A Number of important discoveries have been made by accident. Many experiments must have been discarded when they went wrong, but a few apparent failures have become the starting points for major advances. Anyone can make a mistake, but it takes an exceptional mind to realize the full significance of an unusual result and to develop it successfully.

It was in such circumstances that the young William Perkin made the first synthetic dye in 1856. At the time he was still a student, but so great was the enthusiasm for chemistry that he had a small laboratory at his home.

One day he set out to make  the drug quinine by the action of an oxidizing agent on allyl toluidine, an aromatic compound with an amino (-NH2) group attached to the benzene ring. It is not really surprising that he did not succeed since it is now known that these two compounds are not related structurally.

Although he failed to synthesize quinine, William Perkin did obtain a red-brown precipitate. He was sufficiently interested in this product to repeat the experiment using a simpler aromatic amine. He obtained a black precipitate by the action of potassium dichromate (a powerful oxidizing agent) on aniline sulphate. From the precipitate he separated a small quantity of a mauve substance which he examined further. It had all the properties of a dye and, of even greater importance, it was unaffected by strong sunlight (At that time almost all dyes were of animal or vegetable origin and no mauve dye was ‘fast’ to sunlight)

Several dyers became interested in his discovery so he set out to make this mauve dye in commercial quantities. He was fortunate in having the assistance of his father and brother in this venture and in June 1857 work started on the erection of a factory at Greenford in Middlesex. While the building operation continued, William Perkin was busy ‘scaling-up’ his process.

Thus, at the age of nineteen he had laid the foundation of a whole new industry – the coal-tar dye industry, so named because the raw materials are extracted from coal-tar. William Perkin continued his experiments in search of other dyes and by 1869 had developed the first commercial process for making artificial alizarin, a red dye, had previously been extracted from the root of a pant Rubia tinctorum.

William Henry Perkin was born in London in 1838. He was a pupil at the City of London School before he entered the Royal College of Chemistry in 1853 to study under August Wilhelm von Hofmann.

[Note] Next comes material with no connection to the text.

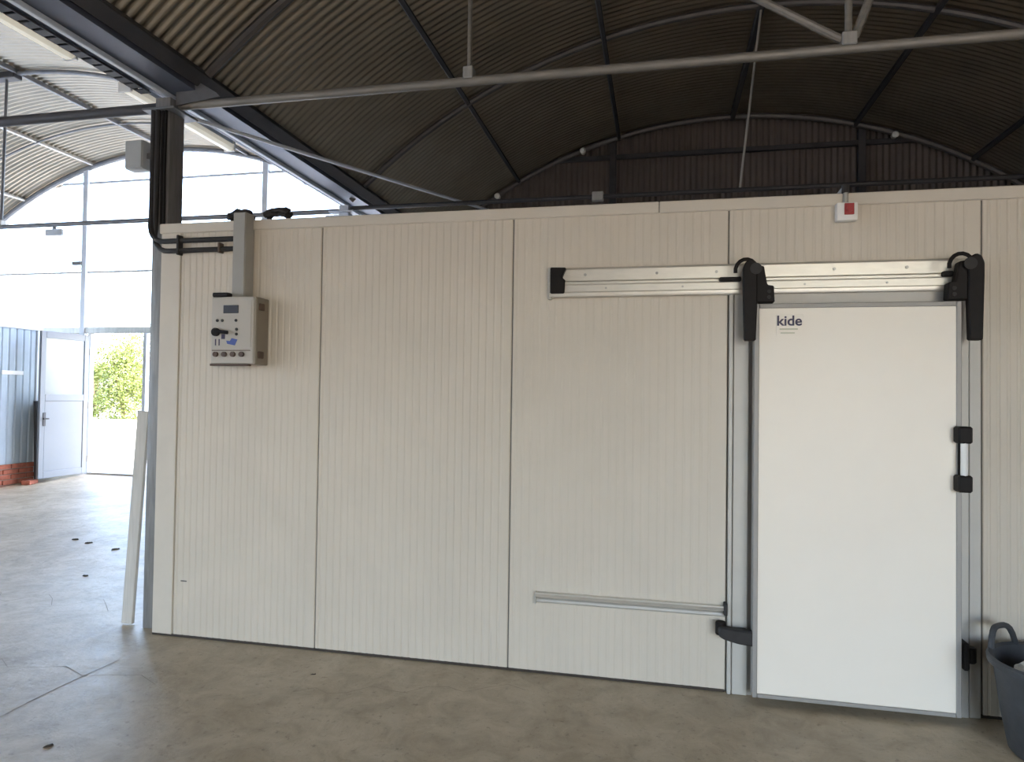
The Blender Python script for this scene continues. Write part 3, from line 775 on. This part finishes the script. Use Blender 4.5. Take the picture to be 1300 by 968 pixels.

The dye making business was so successful that William Perkin was able to sell the factory in 1874, so that he could devote all his time to research. As well as synthesizing a number of dyes, he developed a method of making unsaturated aromatic acids (i.e. aromatic acids with a double bond in the side chain). He was also the first person to synthesize the perfume coumarin.

William Perkin was awarded both the Royal and the Davy Medals of the Royal Society. Shortly before his death in 1907, he was knighted.